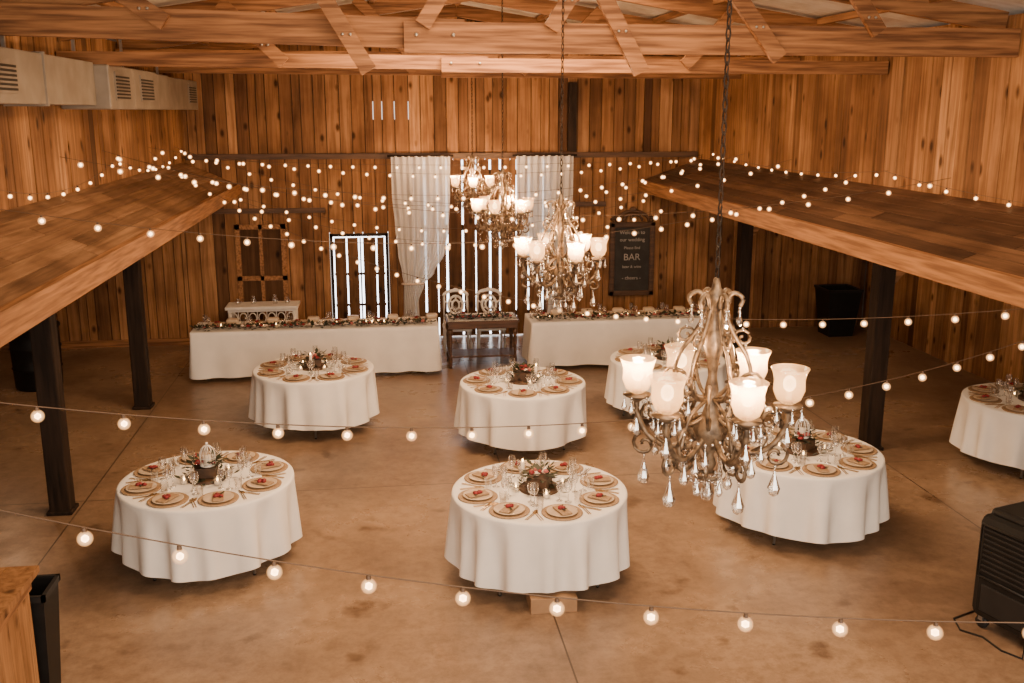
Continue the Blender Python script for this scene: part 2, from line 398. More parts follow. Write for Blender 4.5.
def side_wall(name, x, sgn, z0, z1, ya, yb, mat):
    global mb
    mb = MB(); y = ya
    while y < yb-.01:
        w = min(random.uniform(.14, .26), yb-y); mb.rnd = random.random()
        o = random.uniform(0, .014)
        if sgn > 0: mb.box((x+o-.0, y+.004, z0), (x+.03+o, y+w-.005, z1), mat)
        else: mb.box((x-.03-o, y+.004, z0), (x-o, y+w-.005, z1), mat)
        y += w
    if sgn > 0: mb.box((x+.046, ya, z0), (x+.08, yb, z1), M_DARK)  # added dark backing against light leaks between boards
    else: mb.box((x-.08, ya, z0), (x-.046, yb, z1), M_DARK)
    mb.build(name, attr=True)
side_wall('wall_left', XL, -1, 2.8, ZE, YF, YB-.02, M_WALL)
side_wall('wall_right', XR, 1, 2.8, ZE, YF, YB-.02, M_WALL)
side_wall('wall_left_aisle', AL, -1, 0, 3.0, YF, YB, M_WALL)
side_wall('wall_right_aisle', AR, 1, 0, 3.0, YF, YB, M_WALL)

mb = MB()
mb.box((AL-.08, YF, 3.0), (XL-.081, YB+.04, 3.05), M_DARK); mb.box((XR+.081, YF, 3.0), (AR+.08, YB+.04, 3.05), M_DARK)
for y in range(0, 17, 2):
    mb.box((AL, y, 2.86), (XL-.09, y+.08, 3.0), M_POST); mb.box((XR+.09, y, 2.86), (AR, y+.08, 3.0), M_POST)
mb.build('ceiling_aisle')

# ---- corrugated roof
mb = MB()
def corr(x0, x1):
    n = int((YB+.25-YF)/.035); vs = []; fs = []
    for i in range(n+1):
        y = YF+i*.035; o = .014*math.sin(y*2*math.pi/.14)
        for xx in (x0, x1): vs.append((xx, y, roofz(xx)+o+.06))
    for i in range(n): fs.append((2*i, 2*i+1, 2*i+3, 2*i+2))
    mb.add(vs, fs, M_ROOF, True)
corr(XL-.3, XC); corr(XC, XR+.3)
mb.build('ceiling')

# ---- roof trusses
def truss(y, zt, zb, lap, struts=(), tilt=0):
    mb = MB(); t = .09
    c = (zt+zb)/2; h = zt-zb
    mb.beam((XL+.01, y, c+.03+tilt), (lap+.5, y, c+.03-.02), t, h, M_BEAMX)
    mb.beam((lap, y-.095, c-.02), (XR-.01, y-.095, c-.02), t, h, M_BEAMX)
    mb.beam((XL+.02, y+.1, ZE-.06), (XC, y+.1, ZR-.09), .08, .18, M_BEAMX)
    mb.beam((XR-.02, y+.1, ZE-.06), (XC, y+.1, ZR-.09), .08, .18, M_BEAMX)
    for (x0, z0, x1, z1) in struts:
        mb.beam((x0, y-.185, z0), (x1, y-.185, z1), .06, .13, M_BEAMX, side=(0, 1, 0))
        for dx in (-.03, .03):
            mb.sph((x0+(x1-x0)*.3+dx, y-.225, z0+(z1-z0)*.3), .014, M_STEEL, 1)
    for bx in (lap+.1, lap+.4): mb.sph((bx, y-.145, c), .018, M_STEEL, 1)
    return mb.build('roof_truss')
truss(8.6, 4.67, 4.43, .25, struts=((-.04, 4.26, -.6, 5.2), (2.22, 4.26, 1.62, 5.35), (3.42, 4.38, 2.75, 5.22), (1.45, 4.6, 1.9, 5.35), (.4, 4.62, .9, 5.4), (4.3, 4.6, 4.0, 5.0), (-1.6, 4.62, -2.1, 4.95)), tilt=.07)
truss(10.9, 4.50, 4.36, .7, struts=((-.9, 4.42, -1.5, 5.0), (3.3, 4.42, 3.9, 5.05)))
truss(13.3, 4.66, 4.46, 1.6, struts=((.6, 4.5, -.2, 5.3), (2.2, 4.5, 2.9, 5.2), (4.0, 4.5, 4.4, 4.95)))
truss(15.5, 4.62, 4.45, 1.0, struts=((.6, 4.5, -.2, 5.3), (2.2, 4.5, 2.9, 5.2)))
truss(5.0, 4.95, 4.78, 1.0)
mb = MB()
for x in (-2.4, -1.2, 0, 1.25, 2.5, 3.7, 4.9):
    mb.box((x-.035, YF, roofz(x)-.03), (x+.035, YB-.02, roofz(x)+.035), M_BEAMY)
mb.build('roof_purlins')

# ---- awnings
def awning(name, xw, xe, mat):
    mb = MB(); zw, ze = 3.12, 2.76; n = 6
    L = (Vector((xe, 0, ze))-Vector((xw, 0, zw)))
    s = 1 if xe > xw else -1
    for i in range(n):
        a = i/n; b = (i+1)/n-.014
        xa, za = xw+L.x*a, zw+L.z*a; xb, zb = xw+L.x*b, zw+L.z*b
        y = YF+.1
        while y < YB-.2:
            ln = random.uniform(2.2, 4.2); y2 = min(y+ln, YB-.15); mb.rnd = random.random()
            vs = [(xa, y, za), (xb, y, zb), (xb, y2-.012, zb), (xa, y2-.012, za)]
            vs2 = [(p[0], p[1], p[2]-.03) for p in vs]
            mb.add(vs+vs2, [(0, 1, 2, 3), (7, 6, 5, 4), (0, 4, 5, 1), (1, 5, 6, 2), (2, 6, 7, 3), (3, 7, 4, 0)], mat)
            y = y2
    mb.rnd = .5
    mb.box((min(xe, xe+s*.07), YF+.1, ze-.19), (max(xe, xe+s*.07), YB-.16, ze+.01), M_BEAMY)
    for k in range(10):
        y = k*1.9+.4
        mb.beam((xw+s*.02, y, zw-.1), (xe, y, ze-.1), .06, .12, M_BEAMX)
    return mb.build(name, attr=True)
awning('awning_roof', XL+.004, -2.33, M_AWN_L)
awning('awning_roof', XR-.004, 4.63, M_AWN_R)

# ---- posts
def post(x, y, brace):
    mb = MB(); h = .1
    mb.bbox((x-h, y-h, 0), (x+h, y+h, 2.795), M_POST, .012)
    if brace:
        mb.beam((x+.08*brace, y, 2.0), (x+.75*brace, y, 2.82), .07, .09, M_BEAMX, side=(0, 1, 0))
    mb.bbox((x-.125, y-.125, 0), (x+.125, y+.125, .04), M_POST, .01)
    mb.build('timber_post')
for x, y, s in ((-3.25, 9.95, -1), (-3.25, 13.6, -1), (5.76, 10.7, 1), (5.82, 15.3, 1), (-3.25, 2.5, 0), (5.78, 4.5, 0)): post(x, y, s)
mb = MB()
mb.box((XL-.3, YF, 2.80), (XL-.085, YB-.02, 2.98), M_BEAMY); mb.box((XR+.085, YF, 2.80), (XR+.3, YB-.02, 2.98), M_BEAMY)
mb.build('trim_2')

# ---- duct with grilles
mb = MB()
dx0, dx1 = XL+.02, -2.78
mb.bbox((dx0, 2, 4.0), (dx1, 10.8, 4.42), M_DUCT, .01)
for i in range(4): mb.box((dx0, 3.2+i*2.0, 3.985), (dx1+.015, 3.24+i*2.0, 4.435), M_DUCT)
for y0, y1, ex in ((10.8, 11.75, .14), (11.85, 13.0, .14), (13.1, 14.1, .07), (14.15, 16.8, -.02)):
    mb.bbox((dx0, y0, 3.96), (dx1+ex, y1+.1, 4.40), M_DUCT, .015)
def grille(y0, y1, z0, z1, x):
    mb.box((x, y0, z0), (x+.012, y1, z1), M_DUCT)
    k = int((z1-z0-.04)/.035)
    for i in range(k): mb.box((x+.012, y0+.02, z0+.02+i*.035), (x+.02, y1-.02, z0+.038+i*.035), M_BLACK)
grille(8.0, 8.5, 4.08, 4.34, dx1+.001); grille(11.0, 11.6, 4.05, 4.34, dx1+.141); grille(12.15, 12.8, 4.05, 4.34, dx1+.141); grille(16.1, 16.7, 4.05, 4.34, dx1-.019); grille(5, 5.6, 4.08, 4.34, dx1+.001)
for y in range(3, 17, 2): mb.box((dx0+.1, y, 4.42), (dx0+.13, y+.03, 4.8), M_STEEL)
mb.build('ventilation_duct')

# ------------------------------------------------------------------ curtains
def curtain(cx_top, mirror):
    mb = MB(); nu, nv = 90, 60; vs = []; fs = []
    keys = [(3.2, -.5, .5), (2.6, -.5, .49), (2.0, -.46, .46), (1.55, -.42, .38), (1.2, -.36, .2), (1.0, -.33, .02), (.7, -.34, -.08), (.1, -.36, -.05)]
    def span(z):
        for (za, a0, a1), (zb, b0, b1) in zip(keys, keys[1:]):
            if zb <= z <= za:
                t = (za-z)/(za-zb); t = t*t*(3-2*t); return a0+(b0-a0)*t, a1+(b1-a1)*t
        return keys[-1][1:]
    for j in range(nv+1):
        z = 3.2-3.1*j/nv; a, b = span(z); amp = .03 if b-a > .6 else .04
        for i in range(nu+1):
            u = i/nu; x = a+(b-a)*u
            y = 17.16+amp*math.sin(u*2*math.pi*9+.6*math.sin(z*2))+.015*math.sin(u*31+z*3)
            vs.append((cx_top+(x if not mirror else -x), y, z))
    for j in range(nv):
        for i in range(nu):
            o = j*(nu+1)+i; fs.append((o, o+1, o+nu+2, o+nu+1))
    mb.add(vs, fs, M_CURT, True)
    tx = cx_top+(-.17 if not mirror else .17)
    mb.tube([(tx+.19*math.cos(t/12*2*math.pi), 17.16+.075*math.sin(t/12*2*math.pi), 1.02) for t in range(13)], .018, M_CREAM)
    mb.tube([(cx_top-.56, 17.16, 3.2), (cx_top+.56, 17.16, 3.2)], .018, M_POST)
    for e in (-.5, .5): mb.box((cx_top+e-.01, 17.16, 3.19), (cx_top+e+.01, 17.299, 3.21), M_POST)
    mb.build('curtain')
curtain(.74, False); curtain(2.87, True)

# ------------------------------------------------------------------ tables
def tablecloth_round(mb, R=.758, H=.76, drop=.60, seed=0):
    rnd = random.Random(seed); n = 240
    ph = [rnd.uniform(0, 6.28) for _ in range(5)]; k0 = rnd.choice([14, 15, 16, 17])
    def rip(a):
        w = .6*math.sin(k0*a+ph[0]+.9*math.sin(2*a+ph[1]))+.35*math.sin((k0-5)*a+ph[2])+.2*math.sin((k0+7)*a+ph[3])
        return math.copysign(abs(w)**.75, w)
    allr = []; vs = [(0, 0, H)]; fs = []
    for r, z in [(.25, 0), (.5, 0), (.7, 0), (R-.02, 0), (R-.004, -.006), (R, -.02)]:
        allr.append([(r*math.cos(2*math.pi*i/n), r*math.sin(2*math.pi*i/n), H+z) for i in range(n)])
    m = 16
    for j in range(1, m+1):
        t = j/m; row = []
        for i in range(n):
            a = 2*math.pi*i/n; w = rip(a)
            r = R+.012*t+.072*(t**.8)*w
            z = H-.02-(drop-.02)*t + (.028*w*t) + .018*t*math.sin(3*a+ph[4])
            row.append((r*math.cos(a), r*math.sin(a), z))
        allr.append(row)
    for row in allr: vs += row
    for i in range(n): fs.append((0, 1+i, 1+(i+1) % n))
    for j in range(len(allr)-1):
        for i in range(n):
            i2 = (i+1) % n; fs.append((1+j*n+i, 1+(j+1)*n+i, 1+(j+1)*n+i2, 1+j*n+i2))
    mb.add(vs, fs, M_LINEN, True)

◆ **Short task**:
Give again exactly the lines running from the beginning of the material above through the line that contains "mb.build('ceiling')", and leave out every picture.

◆ **Solved exercise**:
Continue the Blender Python script for this scene: part 2, from line 398. More parts follow. Write for Blender 4.5.
def side_wall(name, x, sgn, z0, z1, ya, yb, mat):
    global mb
    mb = MB(); y = ya
    while y < yb-.01:
        w = min(random.uniform(.14, .26), yb-y); mb.rnd = random.random()
        o = random.uniform(0, .014)
        if sgn > 0: mb.box((x+o-.0, y+.004, z0), (x+.03+o, y+w-.005, z1), mat)
        else: mb.box((x-.03-o, y+.004, z0), (x-o, y+w-.005, z1), mat)
        y += w
    if sgn > 0: mb.box((x+.046, ya, z0), (x+.08, yb, z1), M_DARK)  # added dark backing against light leaks between boards
    else: mb.box((x-.08, ya, z0), (x-.046, yb, z1), M_DARK)
    mb.build(name, attr=True)
side_wall('wall_left', XL, -1, 2.8, ZE, YF, YB-.02, M_WALL)
side_wall('wall_right', XR, 1, 2.8, ZE, YF, YB-.02, M_WALL)
side_wall('wall_left_aisle', AL, -1, 0, 3.0, YF, YB, M_WALL)
side_wall('wall_right_aisle', AR, 1, 0, 3.0, YF, YB, M_WALL)

mb = MB()
mb.box((AL-.08, YF, 3.0), (XL-.081, YB+.04, 3.05), M_DARK); mb.box((XR+.081, YF, 3.0), (AR+.08, YB+.04, 3.05), M_DARK)
for y in range(0, 17, 2):
    mb.box((AL, y, 2.86), (XL-.09, y+.08, 3.0), M_POST); mb.box((XR+.09, y, 2.86), (AR, y+.08, 3.0), M_POST)
mb.build('ceiling_aisle')

# ---- corrugated roof
mb = MB()
def corr(x0, x1):
    n = int((YB+.25-YF)/.035); vs = []; fs = []
    for i in range(n+1):
        y = YF+i*.035; o = .014*math.sin(y*2*math.pi/.14)
        for xx in (x0, x1): vs.append((xx, y, roofz(xx)+o+.06))
    for i in range(n): fs.append((2*i, 2*i+1, 2*i+3, 2*i+2))
    mb.add(vs, fs, M_ROOF, True)
corr(XL-.3, XC); corr(XC, XR+.3)
mb.build('ceiling')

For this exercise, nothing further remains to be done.